I do miss the fat asshole over the "dude"...

Unless he transformed into "the dude" in which case, why would he be driving a hummer?!
 
Great read, definitely worth the money. However, I noticed two omissions.

1. The guitar section mentioned nothing on amp sims or cab IRs. I'm not sure if you use it in your workflow Ermz, but I thought that would be very relevant to a large portion of the target audience. Also, given it focuses on poking holes in guitars, and in your online article you state it doesn't apply to guitars with cab IRs.

2. The kick drum part assumes one mic, I thought you'd give it the same inside-outside mic treatment as you did the snare top and bottom mic.

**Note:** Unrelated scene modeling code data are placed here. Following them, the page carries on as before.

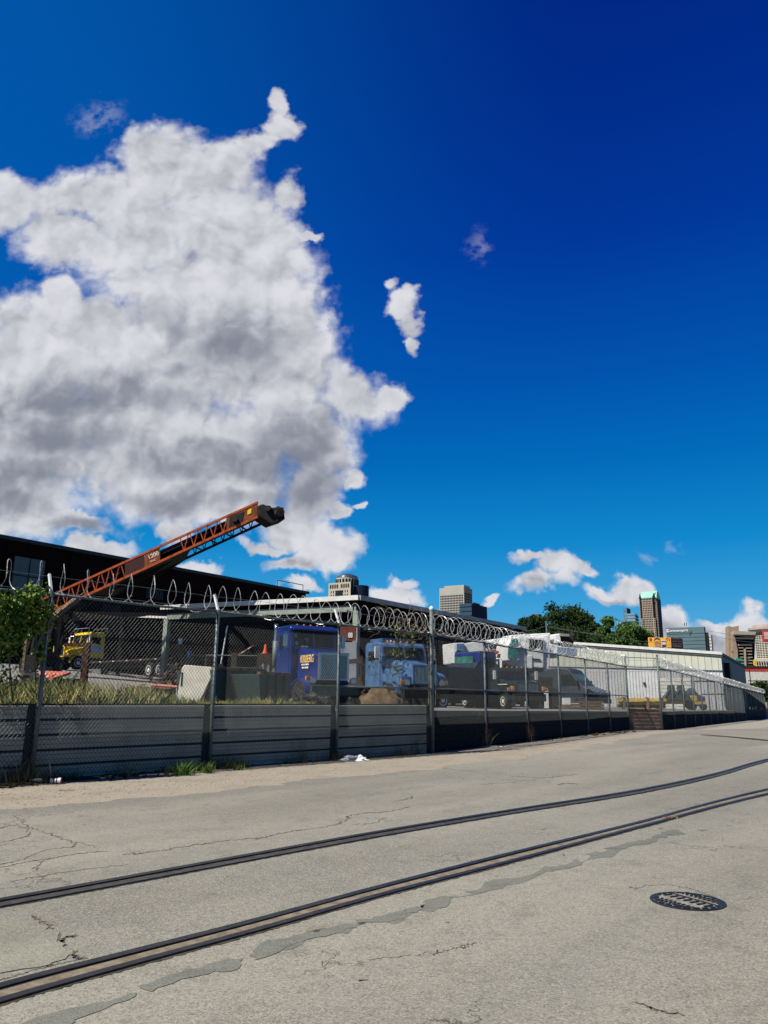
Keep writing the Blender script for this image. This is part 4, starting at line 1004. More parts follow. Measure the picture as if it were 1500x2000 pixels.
# ---- truck mounted crane
CK = .815
cr0 = at(1030, 1308, 56.0 * CK); gzc = yard_z(cr0)
cn = empty('mobile_crane', (cr0.x, cr0.y, gzc), 'white mobile crane with a long telescopic boom pointing left over the trucks', 'crane', world=True)
def cp(px, py, Y=56.0): return at(px, py, Y * CK)
def slab(pts, Y0, Y1):
    """outline at distance Y0 pulled straight back to Y1 (real thickness)"""
    m = MB(); a = [at(x, y, Y0 * CK) for x, y in pts]; b = [p + Vector((-.35, 1, 0)).normalized() * (Y1 - Y0) for p in a]
    n = len(a); m.v += [tuple(p) for p in a + b]; m.f.append(tuple(range(n))); m.f.append(tuple(range(n, 2 * n))[::-1])
    for i in range(n): j = (i + 1) % n; m.f.append((i, j, n + j, n + i))
    return m
bm_ = slab([(903, 1257), (1002, 1243), (1002, 1268), (905, 1276)], 56, 57.2).build('boom', M_WHITE, cn, bevel=.06)
slab([(1002, 1240), (1075, 1236), (1075, 1262), (1002, 1270)], 56.4, 57.8).build('boom_base', M_WHITE, cn, bevel=.05)
hd = slab([(885, 1256), (907, 1255), (908, 1300), (900, 1302), (887, 1296)], 55.8, 57.4).build('boom_head', M_WHITE, cn, bevel=.06)
for py in (1278, 1288): MB().lathe(cp(896, py, 55.6), [(.23, -.06), (.23, .06)], 14).build('sheave', M_DARK, hd, origin=cn.location)
slab([(893, 1257), (907, 1257), (907, 1272), (893, 1270)], 55.7, 55.85).build('boom_plate', M_LBLUE, cn)
cabm = slab([(990, 1290), (991, 1262), (999, 1246), (1013, 1243), (1014, 1290)], 54.2, 55.6).build('operator_cab', M_WHITE, cn, bevel=.05)
slab([(993, 1284), (994, 1263), (1001, 1249), (1010, 1247), (1010, 1278), (1003, 1288)], 54.1, 54.19).build('cab_glass', M_GREENGL, cn)
slab([(990, 1288), (1014, 1280), (1040, 1280), (1040, 1306), (1012, 1303), (990, 1296)], 54.6, 56.8).build('turret', M_WHITE, cn, bevel=.05)
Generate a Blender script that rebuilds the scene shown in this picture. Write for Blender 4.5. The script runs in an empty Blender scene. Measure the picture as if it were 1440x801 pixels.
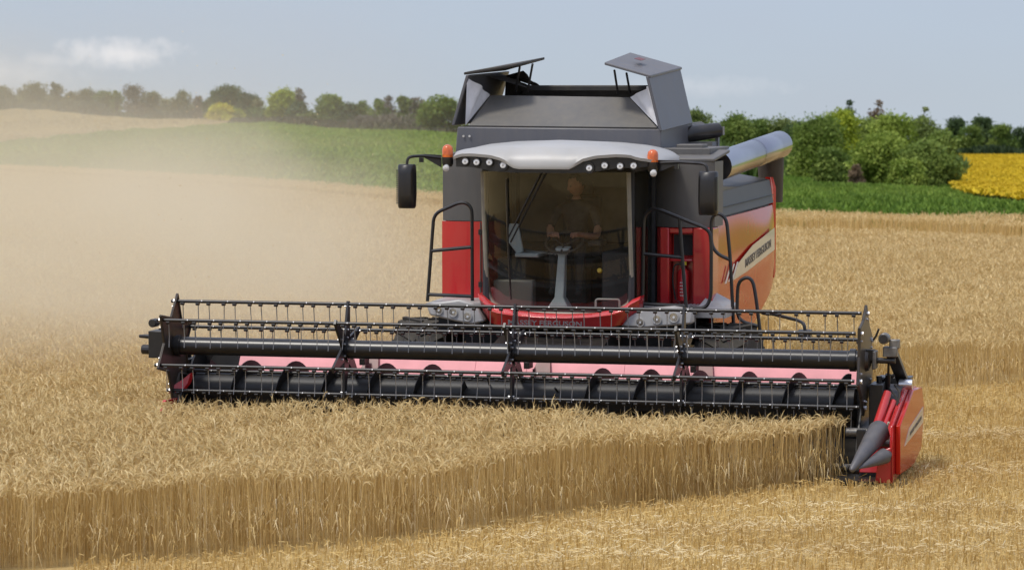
import bpy, bmesh, math, random
import numpy as np
from mathutils import Vector, Matrix

# ------------------------------------------------------------------ camera, sky, sun, exposure
SC = bpy.context.scene
F_PX, EYE, PITCH = 4340.0, 3.85, math.atan(280.5 / 4340.0)
cam = bpy.data.cameras.new('camera')
cam.sensor_width = 36.0
cam.lens = 36.0 * F_PX / 1440.0
cam.clip_start, cam.clip_end = 0.5, 20000.0
cam_o = bpy.data.objects.new('camera', cam)
SC.collection.objects.link(cam_o)
cam_o.location = (0, 0, EYE)
cam_o.rotation_euler = (math.radians(90) - PITCH, 0, 0)
SC.camera = cam_o
cam.dof.use_dof = True
cam.dof.focus_distance = 31.5
cam.dof.aperture_fstop = 4.0

SUN_EL, SUN_AZ = math.radians(60), math.radians(-132)     # azimuth clockwise from +Y
sd = Vector((math.sin(SUN_AZ) * math.cos(SUN_EL), math.cos(SUN_AZ) * math.cos(SUN_EL), math.sin(SUN_EL)))
sun = bpy.data.lights.new('sun', 'SUN')
sun.energy, sun.angle, sun.color = 1.5, math.radians(10), (1.0, 0.95, 0.86)
sun_o = bpy.data.objects.new('sun', sun)
SC.collection.objects.link(sun_o)
sun_o.rotation_euler = sd.to_track_quat('Z', 'Y').to_euler()
SC.view_settings.view_transform = 'Standard'
SC.view_settings.look = 'None'
SC.view_settings.exposure = 0.66
SC.cycles.volume_bounces = 2
SC.view_settings.gamma = 1.0


def nn(nt, kind, **kw):
    n = nt.nodes.new(kind)
    for k, v in kw.items():
        if k in n.inputs.keys() if isinstance(k, str) else False:
            n.inputs[k].default_value = v
        else:
            setattr(n, k, v)
    return n


def math_n(nt, op, a, b=None, c=None, clamp=False):
    n = nt.nodes.new('ShaderNodeMath')
    n.operation, n.use_clamp = op, clamp
    for i, v in enumerate((a, b, c)):
        if v is None:
            continue
        if isinstance(v, (int, float)):
            n.inputs[i].default_value = v
        else:
            nt.links.new(v, n.inputs[i])
    return n.outputs[0]


def mix_rgb(nt, fac, a, b, mode='MIX'):
    n = nt.nodes.new('ShaderNodeMix')
    n.data_type, n.blend_type = 'RGBA', mode
    for i, v in ((0, fac), (6, a), (7, b)):
        if isinstance(v, (int, float)):
            n.inputs[i].default_value = v
        elif isinstance(v, tuple):
            n.inputs[i].default_value = (*v, 1) if len(v) == 3 else v
        else:
            nt.links.new(v, n.inputs[i])
    return n.outputs[2]


W = bpy.data.worlds.new('World')
SC.world = W
W.use_nodes = True
wt = W.node_tree
wt.nodes.clear()
tc = wt.nodes.new('ShaderNodeTexCoord')
sep = wt.nodes.new('ShaderNodeSeparateXYZ')
wt.links.new(tc.outputs['Generated'], sep.inputs[0])
zc = math_n(wt, 'ADD', math_n(wt, 'MAXIMUM', sep.outputs[2], -0.004), 0.07)
cmb = wt.nodes.new('ShaderNodeCombineXYZ')
wt.links.new(sep.outputs[0], cmb.inputs[0]); wt.links.new(sep.outputs[1], cmb.inputs[1]); wt.links.new(zc, cmb.inputs[2])
nrm = nn(wt, 'ShaderNodeVectorMath', operation='NORMALIZE')
wt.links.new(cmb.outputs[0], nrm.inputs[0])
sky = wt.nodes.new('ShaderNodeTexSky')
sky.sky_type = 'NISHITA'
sky.sun_disc = False
sky.sun_elevation, sky.sun_rotation = SUN_EL, SUN_AZ
sky.air_density, sky.dust_density, sky.ozone_density = 1.0, 1.2, 2.0
wt.links.new(nrm.outputs[0], sky.inputs[0])
# clouds, laid out by direction on the sky: one small cumulus and faint veils
yy = math_n(wt, 'MAXIMUM', sep.outputs[1], 0.05)
u_ = math_n(wt, 'DIVIDE', sep.outputs[0], yy)
v_ = math_n(wt, 'DIVIDE', sep.outputs[2], yy)
cv = wt.nodes.new('ShaderNodeCombineXYZ')
wt.links.new(u_, cv.inputs[0]); wt.links.new(v_, cv.inputs[1])
n1 = nn(wt, 'ShaderNodeTexNoise'); n1.inputs['Scale'].default_value = 190; n1.inputs['Detail'].default_value = 6; n1.inputs['Roughness'].default_value = .55
wt.links.new(cv.outputs[0], n1.inputs['Vector'])
n2 = nn(wt, 'ShaderNodeTexNoise'); n2.inputs['Scale'].default_value = 14; n2.inputs['Detail'].default_value = 5
mp = wt.nodes.new('ShaderNodeMapping'); mp.inputs['Scale'].default_value = (1, 2.6, 1)
wt.links.new(cv.outputs[0], mp.inputs[0]); wt.links.new(mp.outputs[0], n2.inputs['Vector'])


def cloud_blob(uc, vc, ru, rv, amt):
    du = math_n(wt, 'DIVIDE', math_n(wt, 'SUBTRACT', u_, uc), ru)
    dv = math_n(wt, 'DIVIDE', math_n(wt, 'SUBTRACT', v_, vc), rv)
    d = math_n(wt, 'SQRT', math_n(wt, 'ADD', math_n(wt, 'MULTIPLY', du, du), math_n(wt, 'MULTIPLY', dv, dv)))
    d = math_n(wt, 'ADD', d, math_n(wt, 'MULTIPLY', math_n(wt, 'SUBTRACT', n1.outputs[0], .5), 1.5))
    s = math_n(wt, 'MULTIPLY', math_n(wt, 'SUBTRACT', 1.0, d), 1.05, clamp=True)
    return math_n(wt, 'MULTIPLY', s, amt)


cl = cloud_blob(-.1275, .0102, .0225, .0060, .66)
for args in ((-.150, .008, .012, .003, .3), (.06, -.0005, .035, .004, .16), (-.165, .004, .03, .006, .25)):
    cl = math_n(wt, 'MAXIMUM', cl, cloud_blob(*args))
veil = math_n(wt, 'MULTIPLY', math_n(wt, 'SUBTRACT', n2.outputs[0], .40), 1.3, clamp=True)
base = mix_rgb(wt, .74, sky.outputs[0], (2.02, 2.14, 2.62))
hz = mix_rgb(wt, math_n(wt, 'MULTIPLY', veil, .40), base, (2.4, 2.55, 2.95))
hz = mix_rgb(wt, cl, hz, (4.9, 4.8, 4.85))
hz = mix_rgb(wt, 1.0, hz, math_n(wt, 'ADD', 1.0, math_n(wt, 'MULTIPLY', math_n(wt, 'MAXIMUM', sep.outputs[2], 0.0), 1.1)), 'MULTIPLY')
bg = wt.nodes.new('ShaderNodeBackground')
bg.inputs['Strength'].default_value = 0.125
wt.links.new(hz, bg.inputs[0])
wo = wt.nodes.new('ShaderNodeOutputWorld')
wt.links.new(bg.outputs[0], wo.inputs[0])

# ------------------------------------------------------------------ helpers
random.seed(7)
RNG = np.random.default_rng(11)
COL = SC.collection
PSI = math.radians(14)
ORG = np.array([0.0, 31.0, 0.0])                              # ground under the middle of the reel
LX = np.array([math.cos(PSI), -math.sin(PSI), 0]); LY = np.array([math.sin(PSI), math.cos(PSI), 0])
CFW = np.array([0, math.cos(PITCH), -math.sin(PITCH)]); CUP = np.array([0, math.sin(PITCH), math.cos(PITCH)]); CRT = np.array([1.0, 0, 0])
CPO = np.array([0, 0, EYE])


def ray(x, y):
    return CFW + CRT * (x - 720) / F_PX + CUP * (400.5 - y) / F_PX


def fr(x, y, yl):
    """measured photo position -> (x, y, z) in the harvester's own frame, on the cross plane yl metres behind the reel axis"""
    d = ray(x, y); t = ((ORG - CPO) @ LY + yl) / (d @ LY); q = CPO + d * t - ORG
    return (float(q @ LX), yl, float(q[2]))


def fl(x, y, xl):
    """the same on the harvester's lengthwise plane xl metres right of its centre line"""
    d = ray(x, y); t = ((ORG - CPO) @ LX + xl) / (d @ LX); q = CPO + d * t - ORG
    return (xl, float(q @ LY), float(q[2]))


def to_local(X, Y):
    return X * LX[0] + (Y - 31) * LX[1], X * LY[0] + (Y - 31) * LY[1]


def tag(o, label=None, cat=None, group=None, kind=None):
    if label: o['label'] = label
    if cat: o['category'] = cat
    if group: o['group'] = group
    if kind: o['kind'] = kind
    return o


def empty(name, loc=(0, 0, 0), rz=0.0):
    o = bpy.data.objects.new(name, None)
    COL.objects.link(o)
    o.location = loc; o.rotation_euler = (0, 0, rz)
    o.empty_display_size = .2
    return o


def link(name, me, mats, parent=None, bevel=0.0):
    o = bpy.data.objects.new(name, me)
    COL.objects.link(o)
    for m in (mats if isinstance(mats, (list, tuple)) else [mats]):
        me.materials.append(m)
    if parent is not None: o.parent = parent
    if bevel:
        b = o.modifiers.new('bevel', 'BEVEL'); b.width = bevel; b.segments = 2; b.limit_method = 'ANGLE'; b.angle_limit = math.radians(35)
    return o


class MB:
    """collects verts and faces of one mesh"""
    def __init__(s): s.v, s.f, s.m, s.cur = [], [], [], 0
    def add(s, vs, fs):
        o = len(s.v); s.v += [tuple(p) for p in vs]
        for f in fs: s.f.append(tuple(i + o for i in f)); s.m.append(s.cur)
        return s
    def box(s, c, d, rot=None):
        x, y, z = d[0] / 2, d[1] / 2, d[2] / 2
        vs = [Vector((sx * x, sy * y, sz * z)) for sz in (-1, 1) for sy in (-1, 1) for sx in (-1, 1)]
        if rot is not None: vs = [rot @ p for p in vs]
        vs = [p + Vector(c) for p in vs]
        return s.add(vs, [(0, 2, 3, 1), (4, 5, 7, 6), (0, 1, 5, 4), (2, 6, 7, 3), (0, 4, 6, 2), (1, 3, 7, 5)])
    def bb(s, a, b):
        return s.box([(a[i] + b[i]) / 2 for i in range(3)], [abs(b[i] - a[i]) for i in range(3)])
    def plate(s, pts, off):
        """polygon pts thickened by vector off"""
        n = len(pts); off = Vector(off)
        vs = [Vector(p) for p in pts] + [Vector(p) + off for p in pts]
        fs = [tuple(range(n - 1, -1, -1)), tuple(range(n, 2 * n))] + [(i, (i + 1) % n, n + (i + 1) % n, n + i) for i in range(n)]
        return s.add(vs, fs)
    def loft(s, rings, cap=True, closed=True):
        n = len(rings[0]); vs = [p for r in rings for p in r]; fs = []
        for k in range(len(rings) - 1):
            for i in range(n if closed else n - 1):
                j = (i + 1) % n
                fs.append((k * n + i, k * n + j, (k + 1) * n + j, (k + 1) * n + i))
        if cap and closed:
            fs.append(tuple(range(n - 1, -1, -1))); fs.append(tuple((len(rings) - 1) * n + i for i in range(n)))
        return s.add(vs, fs)
    def tube(s, pts, r, n=8, cap=True):
        pts = [Vector(p) for p in pts]; rings = []; prev = None
        rr = r if isinstance(r, (list, tuple)) else [r] * len(pts)
        for i, p in enumerate(pts):
            t = (pts[min(i + 1, len(pts) - 1)] - pts[max(i - 1, 0)]).normalized()
            if prev is None:
                a = t.cross(Vector((0, 0, 1)))
                if a.length < .1: a = t.cross(Vector((1, 0, 0)))
            else:
                a = prev - t * prev.dot(t)
            a.normalize(); prev = a; b = t.cross(a)
            rings.append([p + (a * math.cos(2 * math.pi * k / n) + b * math.sin(2 * math.pi * k / n)) * rr[i] for k in range(n)])
        return s.loft(rings, cap)
    def lathe(s, c, axis, prof, n=16, cap=True):
        """prof: list of (distance along axis, radius)"""
        ax = Vector(axis).normalized(); a = ax.cross(Vector((0, 0, 1)))
        if a.length < .1: a = ax.cross(Vector((1, 0, 0)))
        a.normalize(); b = ax.cross(a); c = Vector(c)
        return s.loft([[c + ax * t + (a * math.cos(2 * math.pi * k / n) + b * math.sin(2 * math.pi * k / n)) * r for k in range(n)] for t, r in prof], cap)
    def build(s, name, mats, parent=None, smooth=40, bevel=0.0):
        me = bpy.data.meshes.new(name)
        me.from_pydata(s.v, [], s.f); me.update()
        bm = bmesh.new(); bm.from_mesh(me); bmesh.ops.recalc_face_normals(bm, faces=bm.faces); bm.to_mesh(me); bm.free()
        me.polygons.foreach_set('material_index', np.array(s.m, dtype=np.int32))
        if smooth:
            me.polygons.foreach_set('use_smooth', [True] * len(me.polygons))
            me.set_sharp_from_angle(angle=math.radians(smooth))
        return link(name, me, mats, parent, bevel)


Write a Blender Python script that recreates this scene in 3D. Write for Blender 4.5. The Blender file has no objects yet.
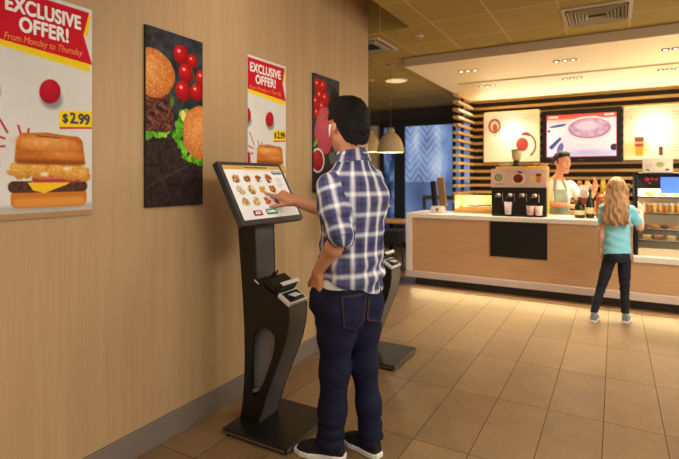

Everything else in the book is excellent information, hopefully this is taken as constructive feedback.
 
I'd say this book is only worth it after at least a little experience in mixing, otherwise you just can't really grasp the subtilities added to the basic concepts and won't do anything good with it. Although there is absolutely no secret revealed there (because there aren't any). I'm only at half of it though but it's mainly a guidance book, a reminder, and it can re-route yourself to what you might have forgotten or thought was not that interesting.
 
Great to hear you guys are enjoying it. I've been receiving such overwhelmingly positive reports on this book from hundreds of people, it's really helped validate all the work that went into putting it together.

Re: the question from a few posts back. The book is quite relevant to newer mix engineers, so long as they have a basic grasp of some of the fundamentals of audio such as frequency, decibels, phase, equalization, compression etc.